En estos seis años la soberanía nacional ha experimentado una merma sostenida en diversos terrenos: por una parte se ha hecho entrega excesiva y lesiva de territorio y recursos naturales a corporaciones trasnacionales (particularmente en la minería y en la generación de energía) y el Ejecutivo federal intentó abrir la industria petrolera a la participación de empresas extranjeras. Por el otro, se ha permitido la operación, en territorio nacional, de agentes de dependencias policiales y de espionaje estadunidenses, se ha supeditado a dependencias de seguridad a la fiscalización y coordinación de Washington y se ha permitido que aeronaves militares no tripuladas procedentes de la potencia vecina patrullen de manera regular en el espacio aéreo nacional.
Por lo demás, el sexenio calderonista estuvo marcado por el traslado sistemático de bienes, atribuciones y potestades de lo público a lo privado: concesiones, ventas y subrogaciones han sido la norma, desde autopistas y aeropuertos hasta guarderías.
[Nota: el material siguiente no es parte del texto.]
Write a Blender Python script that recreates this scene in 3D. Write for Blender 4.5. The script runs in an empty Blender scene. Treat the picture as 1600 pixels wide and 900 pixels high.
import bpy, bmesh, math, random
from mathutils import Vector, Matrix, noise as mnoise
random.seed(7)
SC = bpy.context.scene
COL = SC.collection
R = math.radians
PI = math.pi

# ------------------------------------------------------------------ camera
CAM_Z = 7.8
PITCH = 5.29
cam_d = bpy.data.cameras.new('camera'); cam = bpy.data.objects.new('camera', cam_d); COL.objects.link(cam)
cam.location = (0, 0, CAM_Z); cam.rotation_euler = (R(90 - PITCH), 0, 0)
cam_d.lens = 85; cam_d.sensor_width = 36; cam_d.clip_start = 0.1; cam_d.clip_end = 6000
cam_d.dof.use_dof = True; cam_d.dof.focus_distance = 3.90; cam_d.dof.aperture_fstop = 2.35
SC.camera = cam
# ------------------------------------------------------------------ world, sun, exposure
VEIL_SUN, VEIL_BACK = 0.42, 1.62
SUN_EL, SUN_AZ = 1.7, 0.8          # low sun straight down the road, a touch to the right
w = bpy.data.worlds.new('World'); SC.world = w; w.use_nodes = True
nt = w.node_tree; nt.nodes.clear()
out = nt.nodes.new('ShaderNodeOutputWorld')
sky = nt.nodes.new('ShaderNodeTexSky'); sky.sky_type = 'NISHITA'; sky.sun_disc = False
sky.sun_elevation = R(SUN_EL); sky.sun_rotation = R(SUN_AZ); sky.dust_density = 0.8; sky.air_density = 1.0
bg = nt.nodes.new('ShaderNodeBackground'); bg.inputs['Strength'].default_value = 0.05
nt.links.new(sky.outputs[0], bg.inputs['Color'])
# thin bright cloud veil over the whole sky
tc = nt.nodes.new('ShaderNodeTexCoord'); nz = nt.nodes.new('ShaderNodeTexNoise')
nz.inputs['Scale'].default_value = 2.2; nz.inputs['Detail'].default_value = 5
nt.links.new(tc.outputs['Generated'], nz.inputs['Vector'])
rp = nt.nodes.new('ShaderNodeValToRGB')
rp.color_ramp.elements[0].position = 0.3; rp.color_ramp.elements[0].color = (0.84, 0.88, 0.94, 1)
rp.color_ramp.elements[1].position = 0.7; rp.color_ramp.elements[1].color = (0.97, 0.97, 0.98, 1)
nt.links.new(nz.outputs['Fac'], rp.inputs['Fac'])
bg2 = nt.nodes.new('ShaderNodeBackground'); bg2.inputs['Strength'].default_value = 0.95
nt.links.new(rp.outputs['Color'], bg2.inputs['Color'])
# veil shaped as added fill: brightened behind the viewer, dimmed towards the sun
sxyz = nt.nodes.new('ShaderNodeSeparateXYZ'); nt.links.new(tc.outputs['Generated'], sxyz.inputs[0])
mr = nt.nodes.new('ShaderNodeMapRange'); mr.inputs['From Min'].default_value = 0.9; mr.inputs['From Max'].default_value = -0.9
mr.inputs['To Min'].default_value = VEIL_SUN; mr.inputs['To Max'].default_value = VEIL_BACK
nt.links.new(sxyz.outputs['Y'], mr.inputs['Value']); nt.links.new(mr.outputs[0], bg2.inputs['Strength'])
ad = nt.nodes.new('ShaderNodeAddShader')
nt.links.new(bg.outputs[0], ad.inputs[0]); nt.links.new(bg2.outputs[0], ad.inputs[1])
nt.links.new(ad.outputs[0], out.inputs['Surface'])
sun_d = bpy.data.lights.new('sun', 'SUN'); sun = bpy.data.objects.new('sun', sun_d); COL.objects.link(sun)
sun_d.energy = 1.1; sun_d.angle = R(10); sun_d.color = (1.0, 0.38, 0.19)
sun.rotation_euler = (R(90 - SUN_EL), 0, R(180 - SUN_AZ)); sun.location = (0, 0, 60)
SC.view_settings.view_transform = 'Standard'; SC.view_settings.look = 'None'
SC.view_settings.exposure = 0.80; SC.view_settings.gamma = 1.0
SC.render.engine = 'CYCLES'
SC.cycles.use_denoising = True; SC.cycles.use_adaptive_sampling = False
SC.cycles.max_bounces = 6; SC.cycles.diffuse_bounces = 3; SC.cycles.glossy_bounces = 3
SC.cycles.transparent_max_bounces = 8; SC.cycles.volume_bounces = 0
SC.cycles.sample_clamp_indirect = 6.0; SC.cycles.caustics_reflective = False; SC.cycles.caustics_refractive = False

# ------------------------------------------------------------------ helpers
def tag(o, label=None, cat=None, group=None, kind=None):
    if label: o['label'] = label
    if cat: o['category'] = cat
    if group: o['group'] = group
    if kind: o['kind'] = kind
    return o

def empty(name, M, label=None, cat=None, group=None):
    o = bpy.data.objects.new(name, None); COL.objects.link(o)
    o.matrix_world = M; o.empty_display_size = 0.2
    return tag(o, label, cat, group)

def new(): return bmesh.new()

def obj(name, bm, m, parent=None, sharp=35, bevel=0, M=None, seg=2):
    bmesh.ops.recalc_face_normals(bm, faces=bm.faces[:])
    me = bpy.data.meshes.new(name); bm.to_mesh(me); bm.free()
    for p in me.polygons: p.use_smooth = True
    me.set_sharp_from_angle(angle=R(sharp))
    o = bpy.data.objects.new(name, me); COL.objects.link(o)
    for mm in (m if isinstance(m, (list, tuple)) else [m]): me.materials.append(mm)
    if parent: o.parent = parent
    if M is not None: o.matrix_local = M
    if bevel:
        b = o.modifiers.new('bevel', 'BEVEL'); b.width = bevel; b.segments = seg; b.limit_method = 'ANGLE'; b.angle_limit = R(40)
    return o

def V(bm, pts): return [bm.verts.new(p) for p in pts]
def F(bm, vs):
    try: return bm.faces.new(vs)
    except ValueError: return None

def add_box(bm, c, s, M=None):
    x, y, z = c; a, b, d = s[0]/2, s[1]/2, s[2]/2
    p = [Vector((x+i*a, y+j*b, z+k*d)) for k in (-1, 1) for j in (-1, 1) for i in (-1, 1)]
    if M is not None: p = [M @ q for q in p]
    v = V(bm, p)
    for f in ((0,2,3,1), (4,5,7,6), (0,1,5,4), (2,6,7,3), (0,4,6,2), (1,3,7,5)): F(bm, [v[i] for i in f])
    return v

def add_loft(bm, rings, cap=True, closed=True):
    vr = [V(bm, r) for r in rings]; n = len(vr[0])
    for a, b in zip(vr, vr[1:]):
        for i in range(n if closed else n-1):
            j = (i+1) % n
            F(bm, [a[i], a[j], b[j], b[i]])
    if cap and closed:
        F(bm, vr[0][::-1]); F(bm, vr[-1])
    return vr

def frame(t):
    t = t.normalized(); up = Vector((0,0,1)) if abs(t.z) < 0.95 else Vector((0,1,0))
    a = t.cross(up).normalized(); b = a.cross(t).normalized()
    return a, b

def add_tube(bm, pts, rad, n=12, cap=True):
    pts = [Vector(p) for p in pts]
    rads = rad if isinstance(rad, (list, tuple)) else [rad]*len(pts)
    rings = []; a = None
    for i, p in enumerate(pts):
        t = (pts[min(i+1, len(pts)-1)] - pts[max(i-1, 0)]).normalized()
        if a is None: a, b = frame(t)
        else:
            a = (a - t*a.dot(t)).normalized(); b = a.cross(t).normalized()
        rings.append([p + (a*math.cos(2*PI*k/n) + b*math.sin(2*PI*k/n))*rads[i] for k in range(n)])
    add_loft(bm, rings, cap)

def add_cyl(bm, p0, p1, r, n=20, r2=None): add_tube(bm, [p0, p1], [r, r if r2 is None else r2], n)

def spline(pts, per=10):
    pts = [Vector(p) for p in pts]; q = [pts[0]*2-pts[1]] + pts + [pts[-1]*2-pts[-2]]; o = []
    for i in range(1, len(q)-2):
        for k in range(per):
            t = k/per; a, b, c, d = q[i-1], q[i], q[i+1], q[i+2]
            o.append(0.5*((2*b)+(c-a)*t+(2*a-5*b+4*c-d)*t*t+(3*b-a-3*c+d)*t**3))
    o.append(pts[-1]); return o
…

El periodo de gobierno que terminó ayer no sólo será recordado por la extrema violencia, sino también por el desmantelamiento de Luz y Fuerza del Centro (LFC) y por el incendio de la guardería ABC, ocurrido en un contexto de contratos dudosos, omisiones de la normativa de seguridad y, sobre todo, impunidad.
Tal es, en apretado balance, el resultado de un gobierno que empezó mal, no quiso rectificar y al término de su gestión no entregó cuentas claras y reales del desastre que dejó a su paso sino autoelogios y descripciones triunfalistas de una nación imaginaria.